I see. I had made the mistake myself to not check for NULL pointer on
regulator_disable here...

> There are valid use cases for it, with things like SD cards where some
> supplies are genuinely optional and simply constrain what features are
> available if they're omitted from the design.  You also see some devices
> with the ability to replace internal regulators with external ones.
> 
>> And if it is not allowed, why some DTS should be forced to add not physically existing dummy-regulators.
> 
> Again, if the supply can be physically absent that is a sensible use
> case but that means completely absent, not just not software
> controllable.  We can represent fixed voltage regulators just fine.

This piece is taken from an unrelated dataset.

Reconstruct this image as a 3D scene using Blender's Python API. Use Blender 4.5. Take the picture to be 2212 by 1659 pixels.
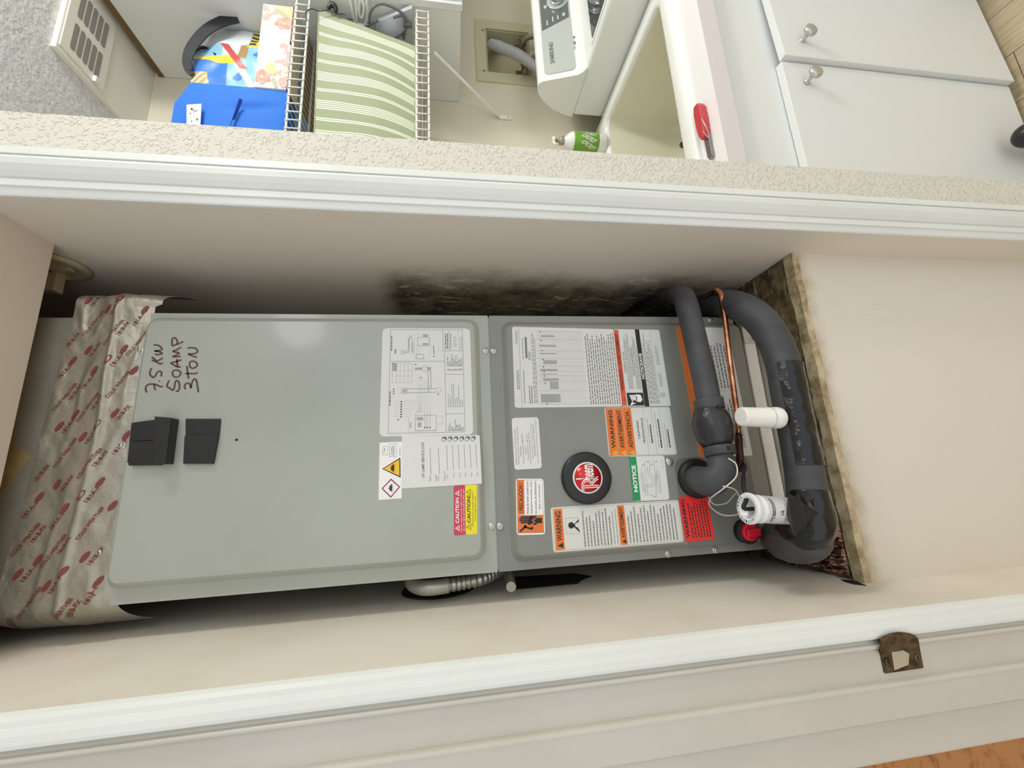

The question may be how we can know for a more generic driver that there is always a regulator.
In the present case we know the schematics but it is just one example.

> 
>> AFAIR drivers should implement functionality defined by DTS but not the other way round: enforce DTS style.
>> BTW: there is no +5 mains dummy regulator defined in ci20.dts.
> 
> It wouldn't be the first time a DTS were incomplete, and I'm sure it
> won't be the last.
> 
>> What I fear is that if we always have to define the mains +5V (which is for example not
>> defined in ci20.dts), which rules stops us from asking to add a dummy-regulator from 110/230V to +5V as well.
> 
> It is good practice to specify the full tree of supplies all the way to
> the main supply rail of the board, this ensures that if we need the
> information for something we've got it (even if that thing is just that
> we've got to the root of the tree).  There's potential applications in
> battery supplied devices for managing very low power situations.

Indeed. So let's modify it as you have suggested.